Monday, August 9, 2010

Sinking too Far

I just finished The Color Purple by Alice Walker, and I must say that it is a lovely and poignant book.

Upon reading Alice Walker's wikipedia page, though, I discovered that she had a daughter, Rebecca, with whom she'd become estranged with. The reason they'd become estranged with each other was, according to her daughter, was because Alice had put all her energy into helping Africa, and going to feminist meetings - so she ended up neglecting her daughter. Upon learning that her daughter had made her feelings about her uprising public, Alice resigned from the role of being a mother.

From The Times:
Walker had also joined the early feminist movement — Gloria Steinem is Rebecca’s godmother — and it was her politics, more than anything, that shaped mother-daughter relations. The so-called “first wave” feminists believed that housework was another form of slavery and that women did not have an innate need to nurture but had been conditioned into their subordinate role as wives and mothers through centuries of patriarchy.

“My mother is very ideologically based, and her ideology is much more important in many ways than her personal relationships,” says Rebecca.

When Rebecca became pregnant at 14, Walker wasn’t shocked: she calmly picked up the phone and arranged an abortion. “Her feminist thing was about empowering me to have an active sexuality and to be in control of my body, and that trumped any sense of boundaries,” Rebecca says.

Certainly, Walker believed that what she was doing was right. Leaving her teenaged daughter to “do her own thing” was a way of fostering Rebecca’s independence and avoiding inadvertently passing down patriarchal values.

[...] Towards the end of senior school, an ecstatic Rebecca showed Walker her offer letter from Yale. Instead of celebrating her daughter’s success in landing a place at one of the world’s top universities, Walker asked her coolly why she wanted to go to a bastion of male privilege.
Today, her daughter is a third-wave feminist. She has a son and writes often about the joy of motherhood.

When I discovered this, I felt afraid. Am I an ideologically based person as well? As a student of the sciences, I have often pondered whether science's emphasis on rationality was beneficial. I have sometimes thought that this emphasis on rationality restricts creativity and the development of new ideas. As well, I'm starting to believe in some opinions that could be considered radical. For example, I believe that right now, our society is still very sexually repressed, and I would like to break the taboo on speaking about it it. Also, I believe that right now, our education system is deeply flawed...

I have maintained that it is important to question what is currently assumed in society. But will the things I think and say form barriers between my friends/family and myself? Now I am afraid that, by actively pursuing my ideal world, I will drive them away. My mom, for one, doesn't really understand my obsession with talking about sex.

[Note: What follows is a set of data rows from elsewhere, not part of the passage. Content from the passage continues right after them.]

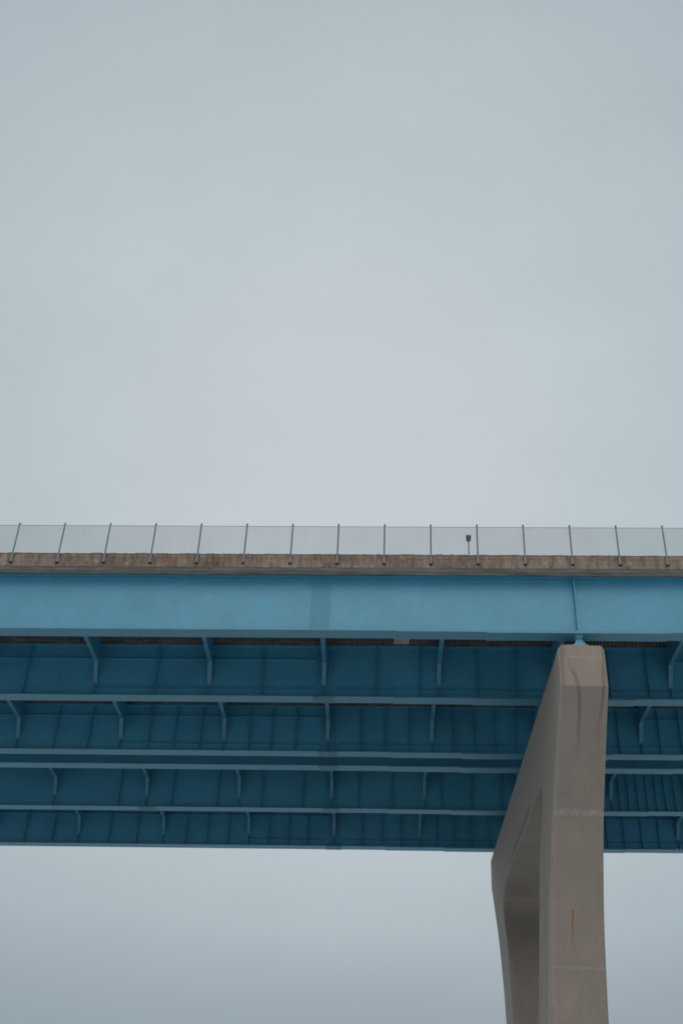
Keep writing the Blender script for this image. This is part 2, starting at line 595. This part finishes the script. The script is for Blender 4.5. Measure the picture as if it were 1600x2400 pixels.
STIFF = {0: [],
         1: [-1.5, -.62, .53, 1.46, 2.46, 2.83, 3.33, 3.66, 4.48, 4.81, 5.5],
         2: [-1.64, -1.31, -.64, -.31, .27, .52, .77, 1.24, 1.46, 1.69, 2.32, 2.55, 2.78, 3.2, 3.4, 3.6, 3.8, 4.2, 4.4, 4.6, 4.79,
             5.18, 5.38, 5.58],
         3: [],
         4: [-.3, .28, .77, 1.25, 1.69, 2.29, 2.65, 3.18, 3.5, 3.83, 4.2, 4.4, 4.6, 4.8, 5.09, 5.185, 5.285, 5.385, 5.48, 5.58, 5.68,
             5.78, 5.88],
         5: [-1.63, -1.3, -.64, -.31, .27, .52, .76, 1.24, 1.47, 1.69, 2.33, 2.56, 2.78, 3.2, 3.4, 3.6, 3.81, 4.2, 4.4, 4.6, 4.8,
             5.18, 5.38, 5.58, 5.78, 6.2]}
# longitudinal stiffeners: (height above flange underside, x from, x to)
xj = lambda j: XB + SB * j
SP0, SP1 = SPX - 0.5, SPX + 0.5
LONG = {0: [], 3: [], 4: [],
        1: [(2.0, X0, SP0), (2.0, xj(5), X1), (0.49, xj(0), SP0), (0.49, SP1, X1)],
        2: [(2.0, X0, SP0), (2.0, xj(5), X1), (0.49, xj(0), SP0), (0.49, SP1, X1)],
        5: [(2.0, X0, SP0), (2.0, xj(4.2), X1), (0.49, xj(1), SP0), (0.49, SP1, X1)]}

girders = []
for k in range(6):
    br = bridges[k // 3]
    loc = (0, GY[k], ZF + GDZ[k] + Z0)
    gd = put('girder', ME_WEB_H if k == 5 else (web_mesh((), DTOP[k]) if DTOP[k] else ME_WEB), br, loc)
    girders.append(gd)
    put('bottom_flange', ME_BF, gd, loc)
    put('top_flange', ME_TF, gd, (0, GY[k], loc[2] + DTOP[k]))
    put('splice_plate', ME_SP, gd, loc)
    if k:
        put('flange_splice', ME_FSP, gd, loc)
    if k == 4:
        put('flange_splice', flange_splice_mesh(-13.18, 0.57), gd, loc)
    for j in STIFF[k]:
        x = -13.317 + 5.4163 * j
        put('stiffener', ME_ST, gd, (x, GY[k], loc[2] + GRADE * x))
    if k == 0:
        x = 8.30
        put('stiffener', ME_ST_BIG, gd, (x, GY[k], loc[2] + GRADE * x))
    for z, a, b_ in LONG[k]:
        m = MB(True)
        m.box(a, b_, -0.15, -0.009, z, z + 0.016)
        m.build('longitudinal_stiffener', PAINT, gd, loc)

# cross girders between neighbouring girders of one bridge
KNEE, KNEE_D = 23.335 - ZF, 0.62      # underside of the shallow cross girder, and where its knee starts
TB = 22.40 - ZF                       # foot of the knee on the web


def cross_meshes():
    span = 6.587
    e = 0.009
    m = MB()
    m.prism_x([(e, HW + 0.15), (e, TB), (KNEE_D, KNEE), (span - KNEE_D, KNEE), (span - e, TB), (span - e, HW + 0.15)], -0.006, 0.006)
    web = m.mesh('cross_girder', PAINT)
    path = [(e, TB), (KNEE_D, KNEE), (span - KNEE_D, KNEE), (span - e, TB)]
    m = MB()
    lower = [(y, z - 0.022) for y, z in path]
    w = 0.098
    n4 = len(path)
    q = [[m.v((sx_ * w, y, z)) for y, z in (path if up else lower)] for up in (0, 1) for sx_ in (-1, 1)]
    ll, lr, ul, ur = q
    for i in range(n4 - 1):
        m.bm.faces.new((ll[i], lr[i], lr[i + 1], ll[i + 1]))
        m.bm.faces.new((ul[i], ul[i + 1], ur[i + 1], ur[i]))
        m.bm.faces.new((ll[i], ll[i + 1], ul[i + 1], ul[i]))
        m.bm.faces.new((lr[i], ur[i], ur[i + 1], lr[i + 1]))
    m.bm.faces.new((ll[0], ul[0], ur[0], lr[0]))
    m.bm.faces.new((ll[-1], lr[-1], ur[-1], ul[-1]))
    fl = m.mesh('flange', PAINT_FL)
    sts = []
    for y0, s in ((0.0, 1), (span, -1)):
        m = MB()
        ya, yb = sorted((y0 + s * e, y0 + s * 0.19))
        m.box(-0.010, 0.010, ya, yb, 0.035, TB - 0.03)
        sts.append(m.mesh('stiffener', PAINT))
    return web, fl, sts


CW, CF, CS = cross_meshes()
for k in (0, 1, 3, 4):
    br = bridges[k // 3]
    dz = (GDZ[k] + GDZ[k + 1]) / 2 if k else GDZ[1] * 0.7
    for j in range(-4, 10):
        x = xj(j)
        loc = (x, GY[k], ZF + GDZ[k + 1] + Z0 + GRADE * x)
        c = put('cross_girder', CW, br, loc)
        put('flange', CF, c, loc)
        for s in CS:
            put('stiffener', s, c, loc)


# decks: slab with edge beams, haunches, ribbed soffit sheets, plain closure strips
def deck(br, ks, y_front, y_back):
    parts = MB(True)
    ya, yb = GY[ks[0]], GY[ks[-1]]
    parts.box(X0, X1, y_front + 0.42, y_back - 0.42, ZSOF + 0.11 + Z0, 24.95 + Z0)
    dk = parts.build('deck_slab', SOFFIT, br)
    m = MB(True)
    m.box(X0, X1, y_front + 0.42, y_back - 0.42, 24.955 + Z0, 25.0 + Z0)
    m.build('road_surface', ROAD, dk)
    # edge beams with a drip nose and a shallow groove along the face
    for yf, s in ((y_front, 1), (y_back, -1)):
        z = lambda v: v + Z0
        poly = [(0.0, 24.40), (0.0, 24.825), (0.012, 24.83), (0.012, 24.85), (0.0, 24.855), (0.0, 25.06), (0.02, 25.08), (0.30, 25.08),
                (0.42, 25.0), (0.42, 24.62), (0.92, 24.60), (0.92, 24.435), (0.34, 24.435), (0.31, 24.41), (0.305, 24.375), (0.18, 24.37),
                (0.16, 24.39)]
        m = MB(True)
        m.prism_x([(yf + s * a, z(c)) for a, c in poly], X0, X1, 70)
        m.build('edge_beam', FASCIA, dk)
    for k in ks:
        zt = ZTOP + GDZ[k] + DTOP[k] + 0.003
        m = MB(True)
        y0, y1 = GY[k] - 0.24, GY[k] + 0.24
        if k == ks[0]:
            y0 = y_front + 0.925
        if k == ks[-1]:
            y1 = y_back - 0.925
        m.prism_x([(y0, zt + Z0), (y1, zt + Z0), (y1 + 0.03, ZSOF + 0.108 + Z0), (y0 - 0.03 if k != ks[0] else y0, ZSOF + 0.108 + Z0)], X0, X1, 1)
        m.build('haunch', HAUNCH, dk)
    pitch = 0.165
    for k in ks[:-1]:
        ra, rb = GY[k] + 0.275, GY[k + 1] - 0.275
        m = MB(True)
        x = -36.0
        prof = []
        while x < 46:
            prof += [(x, ZSOF), (x + 0.06, ZSOF), (x + 0.085, ZSOF + 0.1), (x + 0.14, ZSOF + 0.1)]
            x += pitch
        va = [m.v((a, ra, c + Z0)) for a, c in prof]
        vb = [m.v((a, rb, c + Z0)) for a, c in prof]
        for i in range(len(prof) - 1):
            m.bm.faces.new((va[i], va[i + 1], vb[i + 1], vb[i]))
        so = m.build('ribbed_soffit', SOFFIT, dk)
        m = MB(True)
        x = -24.0
        while x < 30:
            if random.random() < 0.8:
                w = random.uniform(0.02, 0.045)
                m.box(x + 0.112 - w, x + 0.112 + w, rb - 0.05, rb - 0.005, ZSOF + random.uniform(0.0, 0.02) + Z0, ZSOF + 0.045 + Z0)
            x += pitch
        m.build('rib_end_plugs', PALE, so)
        m = MB(True)
        wx = 0.74 if k == 0 else 1.05
        m.box(0.78, 0.78 + wx, ra, rb - 0.0, ZSOF - 0.045 + Z0, ZSOF + 0.108 + Z0)
        m.build('closure_strip', PALE, dk)
    return dk


deck(bridges[0], [0, 1, 2], 39.343, 54.20)
deck(bridges[1], [3, 4, 5], 54.40, 69.27)

# ragged line of dirt and moss along the top of the near edge beam
m = MB(True)
x = -24.0
while x < 26:
    w = random.uniform(0.05, 0.35)
    h = random.uniform(0.004, 0.022)
    y0 = 39.36 + random.uniform(0, 0.015)
    m.box(x, x + w, y0, y0 + 0.1, 25.078 + Z0, 25.08 + h + Z0)
    x += w + random.choice((0.0, 0.0, 0.02, 0.08))
m.build('moss_fringe', MOSS, bridges[0])

# ------------------------------------------------------------------ pier
HWX = lambda z: 0.94 + max(0.0, 20.0 - z) * 0.021
BASE = -CAM_Z - GRADE * PIER_X
outer_half = [(14.4, 21.0), (14.42, 20.2), (14.36, 19.2), (13.6, 18.4), (12.75, 17.5), (11.75, 16.4), (10.75, 15.3), (9.82, 13.95), (9.0, 12.6),
              (8.45, 11.6), (8.02, 10.56), (7.5, 9.2), (7.1, 8.0), (6.6, 6.0), (6.25, 4.0), (6.0, 2.0), (5.9, BASE)]
_tail = [(5.84, 12.9), (5.35, 11.4), (4.8, 10.1), (4.25, 8.7), (3.7, 7.0), (3.1, 5.2), (2.0, 3.8), (0.0, 3.3)]
inner_near = [(0.0, 17.55), (3.0, 17.55), (6.2, 17.52), (7.9, 17.40), (8.08, 17.2), (8.1, 16.9), (7.9, 16.3), (7.1, 15.5), (6.35, 14.2)] + _tail
inner_far = [(0.0, 17.55), (3.0, 17.55), (5.6, 17.5), (7.2, 17.3), (7.88, 16.98), (8.0, 16.5), (7.75, 15.85), (7.15, 15.0), (6.4, 13.95)] + _tail
YC = 54.2


def resample(pts, n):
    L = [0]
    for a, b_ in zip(pts, pts[1:]):
        L.append(L[-1] + math.dist(a, b_))
    out = []
    for i in range(n + 1):
        d = L[-1] * i / n
        k = max(j for j in range(len(pts)) if L[j] <= d + 1e-9)
        if k == len(pts) - 1:
            out.append(pts[-1])
            continue
        f = (d - L[k]) / (L[k + 1] - L[k])
        out.append(tuple(pts[k][q] + f * (pts[k + 1][q] - pts[k][q]) for q in (0, 1)))
    return out


def loop_from(half):                     # near half runs down, far half back up
    near = [(YC - a, z) for a, z in half]
    far = [(YC + a, z) for a, z in half]
    return near, far


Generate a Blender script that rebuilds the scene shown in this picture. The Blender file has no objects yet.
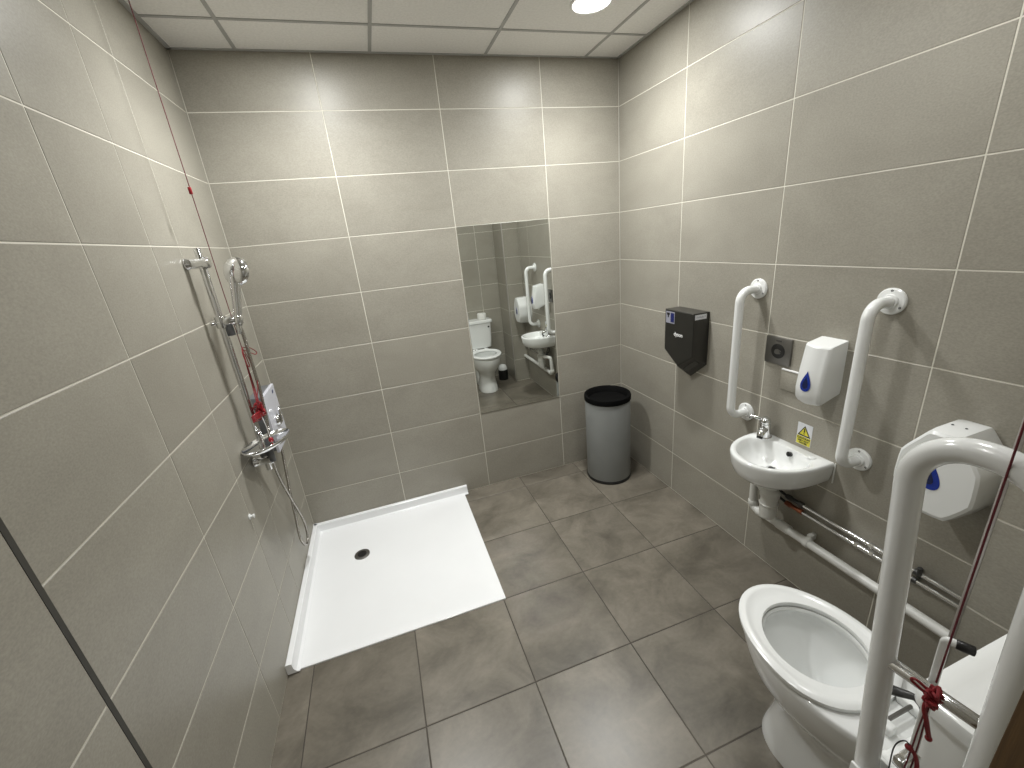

I am glad I am reading more these days, because I've had new thoughts - thoughts and opinions that I never had before. But I've noticed that I use books as a form of escape. I read when I feel lonely, and want to avoid dwelling on negative emotions and thoughts. The thing is: the lines between reality and fantasy are not always clear. I often apply an author or character's opinions to my own everyday life. How would I know to stop? How would I know when I've sunk too far, into fantasy?

Finally, this article also scares me because I do not know whether or not I have what it takes to be a parent. I am afraid that my "hippie" ways of thinking will somehow ruin my children's lives, if I do have any. I am proud of my sexuality, but sometimes I am somehow afraid that being gay makes me inadequate to be a parent.